**Exercise task:**
Pictures stay out. Extract the lines below from the first one through the line with "scene.camera = cam", both included.

**Source data:**
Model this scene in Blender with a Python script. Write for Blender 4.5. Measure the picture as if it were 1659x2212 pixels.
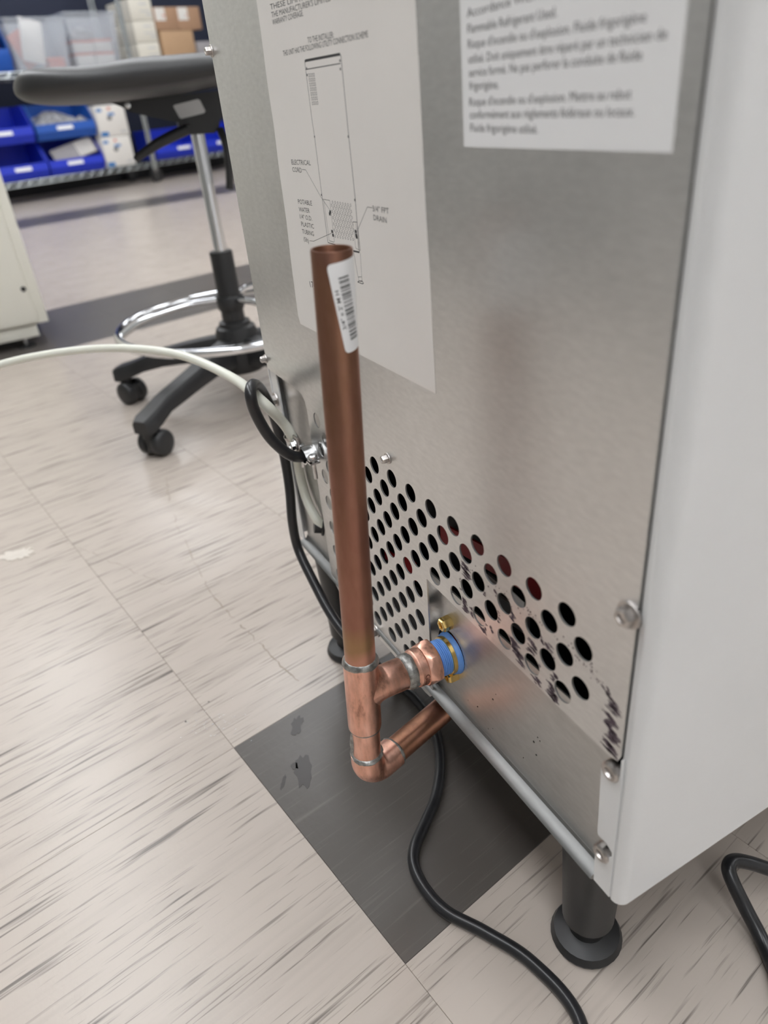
import bpy, bmesh, math, random
from mathutils import Vector, Matrix
random.seed(7)
for o in list(bpy.data.objects): bpy.data.objects.remove(o)
scene = bpy.context.scene
COL = scene.collection
R = math.radians

# ------------------------------------------------------------------ camera
# image frame 1659 x 2212, focal length 1543 px; axes of the room seen from the camera
AX = Vector((0.47692868, 0.87456335, -0.08762411))      # camera right, in world
AD = Vector((0.41281861, -0.31089895, -0.85610901))     # camera down
AF = Vector((-0.77596381, 0.37213008, -0.50931265))     # camera forward
CAM = Vector((0.677424, -0.2112, 0.59136))
FPX, PX0, PY0 = 1543.2, 829.5, 1106.0
cd = bpy.data.cameras.new('camera')
cam = bpy.data.objects.new('camera', cd); COL.objects.link(cam)
cd.sensor_fit = 'HORIZONTAL'; cd.sensor_width = 36; cd.lens = 36 * FPX / 1659
cd.clip_start = 0.02; cd.clip_end = 60
cd.dof.use_dof = True; cd.dof.focus_distance = 0.56; cd.dof.aperture_fstop = 7.5
m = Matrix((AX, -AD, -AF)).transposed().to_4x4(); m.translation = CAM
cam.matrix_world = m
scene.camera = cam

# ------------------------------------------------------------------ world, exposure
w = bpy.data.worlds.new('world'); scene.world = w; w.use_nodes = True
w.node_tree.nodes['Background'].inputs[0].default_value = (0.8, 0.85, 0.9, 1)
w.node_tree.nodes['Background'].inputs[1].default_value = 0.3
vs = scene.view_settings
vs.view_transform = 'Standard'; vs.look = 'None'; vs.gamma = 1; vs.exposure = 0.0
vs.use_curve_mapping = False
LAMP_STRENGTH = 7.3


def at(px, py, axis=1, val=0.0):
    """point of the room that shows at a measured spot of the photograph, on the plane axis = val"""
    d = AX * ((px - PX0) / FPX) + AD * ((py - PY0) / FPX) + AF
    t = (val - CAM[axis]) / d[axis]
    return CAM + d * t


# ------------------------------------------------------------------ materials
def new_mat(name):
    mt = bpy.data.materials.new(name); mt.use_nodes = True
    nt = mt.node_tree
    return mt, nt, nt.nodes['Principled BSDF']


def srgb(r, g, b):
    f = lambda c: (c / 255 / 12.92) if c / 255 <= 0.04045 else ((c / 255 + 0.055) / 1.055) ** 2.4
    return (f(r), f(g), f(b), 1)


def mat(name, col, rough=0.5, metal=0.0, var=0.0, scale=30.0, bump=0.0, bscale=200.0, stretch=(1, 1, 1),
        alpha=None, trans=0.0, emit=None, col2=None, coat=0.0, spec=0.5, rvar=0.0, sheen=0.0):
    mt, nt, b = new_mat(name)
    N = nt.nodes; Lk = nt.links
    b.inputs['Base Color'].default_value = col
    b.inputs['Roughness'].default_value = rough
    b.inputs['Metallic'].default_value = metal
    b.inputs['Specular IOR Level'].default_value = spec
    b.inputs['Coat Weight'].default_value = coat
    b.inputs['Coat Roughness'].default_value = 0.08
    tc = N.new('ShaderNodeTexCoord'); mp = N.new('ShaderNodeMapping')
    mp.inputs['Scale'].default_value = stretch
    Lk.new(tc.outputs['Object'], mp.inputs['Vector'])
    if var > 0 or col2 or rvar > 0:
        n = N.new('ShaderNodeTexNoise'); n.inputs['Scale'].default_value = scale
        n.inputs['Detail'].default_value = 6; n.inputs['Roughness'].default_value = 0.65
        Lk.new(mp.outputs[0], n.inputs['Vector'])
        r = N.new('ShaderNodeValToRGB')
        c2 = col2 or tuple(max(0, c * (1 - var)) for c in col[:3]) + (1,)
        c1 = col if col2 else tuple(min(1, c * (1 + var)) for c in col[:3]) + (1,)
        r.color_ramp.elements[0].color = c2; r.color_ramp.elements[0].position = 0.35
        r.color_ramp.elements[1].color = c1; r.color_ramp.elements[1].position = 0.65
        Lk.new(n.outputs[0], r.inputs[0]); Lk.new(r.outputs[0], b.inputs['Base Color'])
        if rvar > 0:
            mr = N.new('ShaderNodeMapRange')
            mr.inputs['To Min'].default_value = max(0.02, rough - rvar); mr.inputs['To Max'].default_value = rough + rvar
            mr.inputs['From Min'].default_value = 0.3; mr.inputs['From Max'].default_value = 0.7
            Lk.new(n.outputs[0], mr.inputs[0]); Lk.new(mr.outputs[0], b.inputs['Roughness'])
    if bump > 0:
        n2 = N.new('ShaderNodeTexNoise'); n2.inputs['Scale'].default_value = bscale
        n2.inputs['Detail'].default_value = 3
        Lk.new(mp.outputs[0], n2.inputs['Vector'])
        bp = N.new('ShaderNodeBump'); bp.inputs['Strength'].default_value = bump
        bp.inputs['Distance'].default_value = 0.001
        Lk.new(n2.outputs[0], bp.inputs['Height']); Lk.new(bp.outputs[0], b.inputs['Normal'])
    if alpha is not None: b.inputs['Alpha'].default_value = alpha
    if trans: b.inputs['Transmission Weight'].default_value = trans
    if emit:
        b.inputs['Emission Color'].default_value = col; b.inputs['Emission Strength'].default_value = emit
    return mt


def galvanised(name, col, rough):
    """zinc coated sheet: cloudy patches of gloss, fine rolled grain, a few specks of dirt"""
    mt, nt, b = new_mat(name); N = nt.nodes; Lk = nt.links
    b.inputs['Metallic'].default_value = 0.9
    tc = N.new('ShaderNodeTexCoord')
    n1 = N.new('ShaderNodeTexNoise'); n1.inputs['Scale'].default_value = 14; n1.inputs['Detail'].default_value = 5
    n2 = N.new('ShaderNodeTexNoise'); n2.inputs['Scale'].default_value = 330; n2.inputs['Detail'].default_value = 2
    n3 = N.new('ShaderNodeTexNoise'); n3.inputs['Scale'].default_value = 60; n3.inputs['Detail'].default_value = 8
    n3.inputs['Roughness'].default_value = 0.8
    mp = N.new('ShaderNodeMapping'); mp.inputs['Scale'].default_value = (0.35, 1, 1)
    Lk.new(tc.outputs['Object'], mp.inputs['Vector'])
    Lk.new(tc.outputs['Object'], n1.inputs['Vector']); Lk.new(mp.outputs[0], n2.inputs['Vector']); Lk.new(tc.outputs['Object'], n3.inputs['Vector'])
    ramp = N.new('ShaderNodeValToRGB'); e = ramp.color_ramp.elements
    e[0].position = 0.3; e[0].color = tuple(c * 0.88 for c in col[:3]) + (1,)
    e[1].position = 0.7; e[1].color = tuple(min(1, c * 1.06) for c in col[:3]) + (1,)
    mix = N.new('ShaderNodeMath'); mix.operation = 'MULTIPLY_ADD'; mix.inputs[1].default_value = 0.5
    ad = N.new('ShaderNodeMath'); ad.operation = 'MULTIPLY'; ad.inputs[1].default_value = 0.5
    Lk.new(n2.outputs[0], ad.inputs[0]); Lk.new(n1.outputs[0], mix.inputs[0]); Lk.new(ad.outputs[0], mix.inputs[2])
    Lk.new(mix.outputs[0], ramp.inputs[0])
    sp = N.new('ShaderNodeValToRGB'); sp.color_ramp.elements[0].position = 0.27; sp.color_ramp.elements[0].color = (0.55, 0.53, 0.5, 1)
    sp.color_ramp.elements[1].position = 0.33; sp.color_ramp.elements[1].color = (1, 1, 1, 1)
    Lk.new(n3.outputs[0], sp.inputs[0])
    mx = N.new('ShaderNodeMix'); mx.data_type = 'RGBA'; mx.blend_type = 'MULTIPLY'; mx.inputs[0].default_value = 1
    Lk.new(ramp.outputs[0], mx.inputs['A']); Lk.new(sp.outputs[0], mx.inputs['B']); Lk.new(mx.outputs['Result'], b.inputs['Base Color'])
    mr = N.new('ShaderNodeMapRange'); mr.inputs['To Min'].default_value = rough - 0.07; mr.inputs['To Max'].default_value = rough + 0.1
    Lk.new(n1.outputs[0], mr.inputs[0]); Lk.new(mr.outputs[0], b.inputs['Roughness'])
    bp = N.new('ShaderNodeBump'); bp.inputs['Strength'].default_value = 0.06; bp.inputs['Distance'].default_value = 0.0006
    Lk.new(n2.outputs[0], bp.inputs['Height']); Lk.new(bp.outputs[0], b.inputs['Normal'])
    return mt


PHI = R(9.5)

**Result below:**
Model this scene in Blender with a Python script. Write for Blender 4.5. Measure the picture as if it were 1659x2212 pixels.
import bpy, bmesh, math, random
from mathutils import Vector, Matrix
random.seed(7)
for o in list(bpy.data.objects): bpy.data.objects.remove(o)
scene = bpy.context.scene
COL = scene.collection
R = math.radians

# ------------------------------------------------------------------ camera
# image frame 1659 x 2212, focal length 1543 px; axes of the room seen from the camera
AX = Vector((0.47692868, 0.87456335, -0.08762411))      # camera right, in world
AD = Vector((0.41281861, -0.31089895, -0.85610901))     # camera down
AF = Vector((-0.77596381, 0.37213008, -0.50931265))     # camera forward
CAM = Vector((0.677424, -0.2112, 0.59136))
FPX, PX0, PY0 = 1543.2, 829.5, 1106.0
cd = bpy.data.cameras.new('camera')
cam = bpy.data.objects.new('camera', cd); COL.objects.link(cam)
cd.sensor_fit = 'HORIZONTAL'; cd.sensor_width = 36; cd.lens = 36 * FPX / 1659
cd.clip_start = 0.02; cd.clip_end = 60
cd.dof.use_dof = True; cd.dof.focus_distance = 0.56; cd.dof.aperture_fstop = 7.5
m = Matrix((AX, -AD, -AF)).transposed().to_4x4(); m.translation = CAM
cam.matrix_world = m
scene.camera = cam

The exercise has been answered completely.